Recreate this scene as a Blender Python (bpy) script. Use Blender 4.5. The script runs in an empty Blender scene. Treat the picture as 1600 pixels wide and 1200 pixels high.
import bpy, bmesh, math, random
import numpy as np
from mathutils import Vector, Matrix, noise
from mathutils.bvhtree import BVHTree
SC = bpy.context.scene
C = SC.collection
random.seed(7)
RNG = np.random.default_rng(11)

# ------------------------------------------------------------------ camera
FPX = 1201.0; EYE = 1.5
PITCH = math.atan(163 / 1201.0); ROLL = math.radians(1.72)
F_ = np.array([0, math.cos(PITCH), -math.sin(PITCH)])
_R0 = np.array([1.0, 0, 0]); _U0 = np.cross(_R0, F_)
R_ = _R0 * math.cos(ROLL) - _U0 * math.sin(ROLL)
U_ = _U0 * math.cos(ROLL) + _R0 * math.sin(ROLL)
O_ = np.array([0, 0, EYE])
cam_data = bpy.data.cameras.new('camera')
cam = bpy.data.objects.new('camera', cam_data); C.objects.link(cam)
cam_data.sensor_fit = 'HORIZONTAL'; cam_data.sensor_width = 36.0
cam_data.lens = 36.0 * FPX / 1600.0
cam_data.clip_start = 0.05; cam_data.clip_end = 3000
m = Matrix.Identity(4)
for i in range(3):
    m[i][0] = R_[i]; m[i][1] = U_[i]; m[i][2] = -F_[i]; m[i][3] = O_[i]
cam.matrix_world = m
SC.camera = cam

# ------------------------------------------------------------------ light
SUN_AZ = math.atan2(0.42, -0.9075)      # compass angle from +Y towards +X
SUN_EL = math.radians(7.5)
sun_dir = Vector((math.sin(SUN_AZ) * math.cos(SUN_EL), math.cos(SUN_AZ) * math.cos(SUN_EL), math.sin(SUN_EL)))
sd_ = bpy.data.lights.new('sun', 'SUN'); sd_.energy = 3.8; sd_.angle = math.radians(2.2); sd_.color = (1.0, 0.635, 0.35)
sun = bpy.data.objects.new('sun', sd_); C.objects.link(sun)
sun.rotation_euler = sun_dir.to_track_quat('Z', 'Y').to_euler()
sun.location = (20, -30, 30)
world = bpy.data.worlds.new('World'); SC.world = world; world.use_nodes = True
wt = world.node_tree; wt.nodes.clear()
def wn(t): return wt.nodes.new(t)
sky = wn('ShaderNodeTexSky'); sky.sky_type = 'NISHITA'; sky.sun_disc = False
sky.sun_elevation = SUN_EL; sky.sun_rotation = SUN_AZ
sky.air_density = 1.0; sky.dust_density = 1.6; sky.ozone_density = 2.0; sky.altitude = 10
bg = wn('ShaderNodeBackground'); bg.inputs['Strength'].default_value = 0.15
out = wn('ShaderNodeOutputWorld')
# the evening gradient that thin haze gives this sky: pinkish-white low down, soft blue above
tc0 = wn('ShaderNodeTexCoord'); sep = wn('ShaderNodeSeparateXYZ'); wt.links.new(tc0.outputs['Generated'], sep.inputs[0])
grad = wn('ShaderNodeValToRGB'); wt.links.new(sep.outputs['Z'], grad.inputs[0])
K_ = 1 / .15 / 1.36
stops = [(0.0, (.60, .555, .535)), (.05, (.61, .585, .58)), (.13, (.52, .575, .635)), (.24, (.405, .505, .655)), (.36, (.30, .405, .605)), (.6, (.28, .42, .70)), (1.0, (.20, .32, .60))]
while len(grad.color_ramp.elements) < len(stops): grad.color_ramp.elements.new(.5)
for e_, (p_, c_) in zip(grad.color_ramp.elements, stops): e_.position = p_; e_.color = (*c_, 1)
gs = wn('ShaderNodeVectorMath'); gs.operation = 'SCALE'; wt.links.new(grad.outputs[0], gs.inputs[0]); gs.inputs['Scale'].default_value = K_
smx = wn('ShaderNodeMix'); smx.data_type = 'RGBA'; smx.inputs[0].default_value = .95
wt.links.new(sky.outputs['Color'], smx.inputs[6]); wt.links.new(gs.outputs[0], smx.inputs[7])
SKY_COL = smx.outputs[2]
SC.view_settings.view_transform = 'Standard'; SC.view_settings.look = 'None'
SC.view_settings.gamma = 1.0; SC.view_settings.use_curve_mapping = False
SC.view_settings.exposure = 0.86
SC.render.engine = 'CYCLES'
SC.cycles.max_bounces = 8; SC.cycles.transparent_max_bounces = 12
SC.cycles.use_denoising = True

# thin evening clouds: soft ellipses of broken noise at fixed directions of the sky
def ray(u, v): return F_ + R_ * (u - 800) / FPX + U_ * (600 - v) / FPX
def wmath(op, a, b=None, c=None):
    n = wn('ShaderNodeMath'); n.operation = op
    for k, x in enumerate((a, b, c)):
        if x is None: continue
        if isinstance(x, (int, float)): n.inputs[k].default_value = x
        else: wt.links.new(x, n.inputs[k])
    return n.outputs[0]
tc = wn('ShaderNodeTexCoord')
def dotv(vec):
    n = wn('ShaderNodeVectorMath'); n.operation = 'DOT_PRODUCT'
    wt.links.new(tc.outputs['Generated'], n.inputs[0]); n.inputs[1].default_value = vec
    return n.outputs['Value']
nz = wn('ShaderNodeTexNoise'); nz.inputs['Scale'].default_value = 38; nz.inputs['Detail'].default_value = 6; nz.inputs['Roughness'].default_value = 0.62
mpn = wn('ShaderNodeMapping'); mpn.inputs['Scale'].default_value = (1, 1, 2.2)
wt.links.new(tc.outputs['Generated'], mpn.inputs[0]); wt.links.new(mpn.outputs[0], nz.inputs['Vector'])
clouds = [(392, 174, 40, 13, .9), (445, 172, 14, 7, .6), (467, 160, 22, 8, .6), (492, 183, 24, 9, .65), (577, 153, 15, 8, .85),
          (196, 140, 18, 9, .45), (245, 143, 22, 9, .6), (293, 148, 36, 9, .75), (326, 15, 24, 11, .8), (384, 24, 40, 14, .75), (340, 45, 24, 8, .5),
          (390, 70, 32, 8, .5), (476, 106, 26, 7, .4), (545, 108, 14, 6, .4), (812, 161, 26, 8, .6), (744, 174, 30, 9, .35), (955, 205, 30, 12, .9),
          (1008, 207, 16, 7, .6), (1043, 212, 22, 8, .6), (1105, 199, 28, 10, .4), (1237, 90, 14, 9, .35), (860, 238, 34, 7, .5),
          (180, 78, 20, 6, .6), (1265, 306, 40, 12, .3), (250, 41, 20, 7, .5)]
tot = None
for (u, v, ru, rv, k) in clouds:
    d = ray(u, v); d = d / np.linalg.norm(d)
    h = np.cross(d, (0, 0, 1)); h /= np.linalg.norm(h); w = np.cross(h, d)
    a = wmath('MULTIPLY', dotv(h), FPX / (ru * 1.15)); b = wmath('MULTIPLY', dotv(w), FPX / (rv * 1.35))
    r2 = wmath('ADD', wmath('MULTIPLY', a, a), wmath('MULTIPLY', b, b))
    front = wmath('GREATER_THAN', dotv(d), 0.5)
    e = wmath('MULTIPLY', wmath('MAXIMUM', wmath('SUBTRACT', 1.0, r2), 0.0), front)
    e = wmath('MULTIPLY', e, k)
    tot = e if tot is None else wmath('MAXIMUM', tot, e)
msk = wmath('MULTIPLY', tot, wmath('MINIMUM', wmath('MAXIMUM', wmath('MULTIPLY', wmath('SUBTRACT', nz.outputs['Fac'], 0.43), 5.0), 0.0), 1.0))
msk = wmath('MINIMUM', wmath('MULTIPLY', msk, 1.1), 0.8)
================
Challenge: Every line of the data above should be copied exactly.

Worked answer:
Recreate this scene as a Blender Python (bpy) script. Use Blender 4.5. The script runs in an empty Blender scene. Treat the picture as 1600 pixels wide and 1200 pixels high.
import bpy, bmesh, math, random
import numpy as np
from mathutils import Vector, Matrix, noise
from mathutils.bvhtree import BVHTree
SC = bpy.context.scene
C = SC.collection
random.seed(7)
RNG = np.random.default_rng(11)

# ------------------------------------------------------------------ camera
FPX = 1201.0; EYE = 1.5
PITCH = math.atan(163 / 1201.0); ROLL = math.radians(1.72)
F_ = np.array([0, math.cos(PITCH), -math.sin(PITCH)])
_R0 = np.array([1.0, 0, 0]); _U0 = np.cross(_R0, F_)
R_ = _R0 * math.cos(ROLL) - _U0 * math.sin(ROLL)
U_ = _U0 * math.cos(ROLL) + _R0 * math.sin(ROLL)
O_ = np.array([0, 0, EYE])
cam_data = bpy.data.cameras.new('camera')
cam = bpy.data.objects.new('camera', cam_data); C.objects.link(cam)
cam_data.sensor_fit = 'HORIZONTAL'; cam_data.sensor_width = 36.0
cam_data.lens = 36.0 * FPX / 1600.0
cam_data.clip_start = 0.05; cam_data.clip_end = 3000
m = Matrix.Identity(4)
for i in range(3):
    m[i][0] = R_[i]; m[i][1] = U_[i]; m[i][2] = -F_[i]; m[i][3] = O_[i]
cam.matrix_world = m
SC.camera = cam

# ------------------------------------------------------------------ light
SUN_AZ = math.atan2(0.42, -0.9075)      # compass angle from +Y towards +X
SUN_EL = math.radians(7.5)
sun_dir = Vector((math.sin(SUN_AZ) * math.cos(SUN_EL), math.cos(SUN_AZ) * math.cos(SUN_EL), math.sin(SUN_EL)))
sd_ = bpy.data.lights.new('sun', 'SUN'); sd_.energy = 3.8; sd_.angle = math.radians(2.2); sd_.color = (1.0, 0.635, 0.35)
sun = bpy.data.objects.new('sun', sd_); C.objects.link(sun)
sun.rotation_euler = sun_dir.to_track_quat('Z', 'Y').to_euler()
sun.location = (20, -30, 30)
world = bpy.data.worlds.new('World'); SC.world = world; world.use_nodes = True
wt = world.node_tree; wt.nodes.clear()
def wn(t): return wt.nodes.new(t)
sky = wn('ShaderNodeTexSky'); sky.sky_type = 'NISHITA'; sky.sun_disc = False
sky.sun_elevation = SUN_EL; sky.sun_rotation = SUN_AZ
sky.air_density = 1.0; sky.dust_density = 1.6; sky.ozone_density = 2.0; sky.altitude = 10
bg = wn('ShaderNodeBackground'); bg.inputs['Strength'].default_value = 0.15
out = wn('ShaderNodeOutputWorld')
# the evening gradient that thin haze gives this sky: pinkish-white low down, soft blue above
tc0 = wn('ShaderNodeTexCoord'); sep = wn('ShaderNodeSeparateXYZ'); wt.links.new(tc0.outputs['Generated'], sep.inputs[0])
grad = wn('ShaderNodeValToRGB'); wt.links.new(sep.outputs['Z'], grad.inputs[0])
K_ = 1 / .15 / 1.36
stops = [(0.0, (.60, .555, .535)), (.05, (.61, .585, .58)), (.13, (.52, .575, .635)), (.24, (.405, .505, .655)), (.36, (.30, .405, .605)), (.6, (.28, .42, .70)), (1.0, (.20, .32, .60))]
while len(grad.color_ramp.elements) < len(stops): grad.color_ramp.elements.new(.5)
for e_, (p_, c_) in zip(grad.color_ramp.elements, stops): e_.position = p_; e_.color = (*c_, 1)
gs = wn('ShaderNodeVectorMath'); gs.operation = 'SCALE'; wt.links.new(grad.outputs[0], gs.inputs[0]); gs.inputs['Scale'].default_value = K_
smx = wn('ShaderNodeMix'); smx.data_type = 'RGBA'; smx.inputs[0].default_value = .95
wt.links.new(sky.outputs['Color'], smx.inputs[6]); wt.links.new(gs.outputs[0], smx.inputs[7])
SKY_COL = smx.outputs[2]
SC.view_settings.view_transform = 'Standard'; SC.view_settings.look = 'None'
SC.view_settings.gamma = 1.0; SC.view_settings.use_curve_mapping = False
SC.view_settings.exposure = 0.86
SC.render.engine = 'CYCLES'
SC.cycles.max_bounces = 8; SC.cycles.transparent_max_bounces = 12
SC.cycles.use_denoising = True

# thin evening clouds: soft ellipses of broken noise at fixed directions of the sky
def ray(u, v): return F_ + R_ * (u - 800) / FPX + U_ * (600 - v) / FPX
def wmath(op, a, b=None, c=None):
    n = wn('ShaderNodeMath'); n.operation = op
    for k, x in enumerate((a, b, c)):
        if x is None: continue
        if isinstance(x, (int, float)): n.inputs[k].default_value = x
        else: wt.links.new(x, n.inputs[k])
    return n.outputs[0]
tc = wn('ShaderNodeTexCoord')
def dotv(vec):
    n = wn('ShaderNodeVectorMath'); n.operation = 'DOT_PRODUCT'
    wt.links.new(tc.outputs['Generated'], n.inputs[0]); n.inputs[1].default_value = vec
    return n.outputs['Value']
nz = wn('ShaderNodeTexNoise'); nz.inputs['Scale'].default_value = 38; nz.inputs['Detail'].default_value = 6; nz.inputs['Roughness'].default_value = 0.62
mpn = wn('ShaderNodeMapping'); mpn.inputs['Scale'].default_value = (1, 1, 2.2)
wt.links.new(tc.outputs['Generated'], mpn.inputs[0]); wt.links.new(mpn.outputs[0], nz.inputs['Vector'])
clouds = [(392, 174, 40, 13, .9), (445, 172, 14, 7, .6), (467, 160, 22, 8, .6), (492, 183, 24, 9, .65), (577, 153, 15, 8, .85),
          (196, 140, 18, 9, .45), (245, 143, 22, 9, .6), (293, 148, 36, 9, .75), (326, 15, 24, 11, .8), (384, 24, 40, 14, .75), (340, 45, 24, 8, .5),
          (390, 70, 32, 8, .5), (476, 106, 26, 7, .4), (545, 108, 14, 6, .4), (812, 161, 26, 8, .6), (744, 174, 30, 9, .35), (955, 205, 30, 12, .9),
          (1008, 207, 16, 7, .6), (1043, 212, 22, 8, .6), (1105, 199, 28, 10, .4), (1237, 90, 14, 9, .35), (860, 238, 34, 7, .5),
          (180, 78, 20, 6, .6), (1265, 306, 40, 12, .3), (250, 41, 20, 7, .5)]
tot = None
for (u, v, ru, rv, k) in clouds:
    d = ray(u, v); d = d / np.linalg.norm(d)
    h = np.cross(d, (0, 0, 1)); h /= np.linalg.norm(h); w = np.cross(h, d)
    a = wmath('MULTIPLY', dotv(h), FPX / (ru * 1.15)); b = wmath('MULTIPLY', dotv(w), FPX / (rv * 1.35))
    r2 = wmath('ADD', wmath('MULTIPLY', a, a), wmath('MULTIPLY', b, b))
    front = wmath('GREATER_THAN', dotv(d), 0.5)
    e = wmath('MULTIPLY', wmath('MAXIMUM', wmath('SUBTRACT', 1.0, r2), 0.0), front)
    e = wmath('MULTIPLY', e, k)
    tot = e if tot is None else wmath('MAXIMUM', tot, e)
msk = wmath('MULTIPLY', tot, wmath('MINIMUM', wmath('MAXIMUM', wmath('MULTIPLY', wmath('SUBTRACT', nz.outputs['Fac'], 0.43), 5.0), 0.0), 1.0))
msk = wmath('MINIMUM', wmath('MULTIPLY', msk, 1.1), 0.8)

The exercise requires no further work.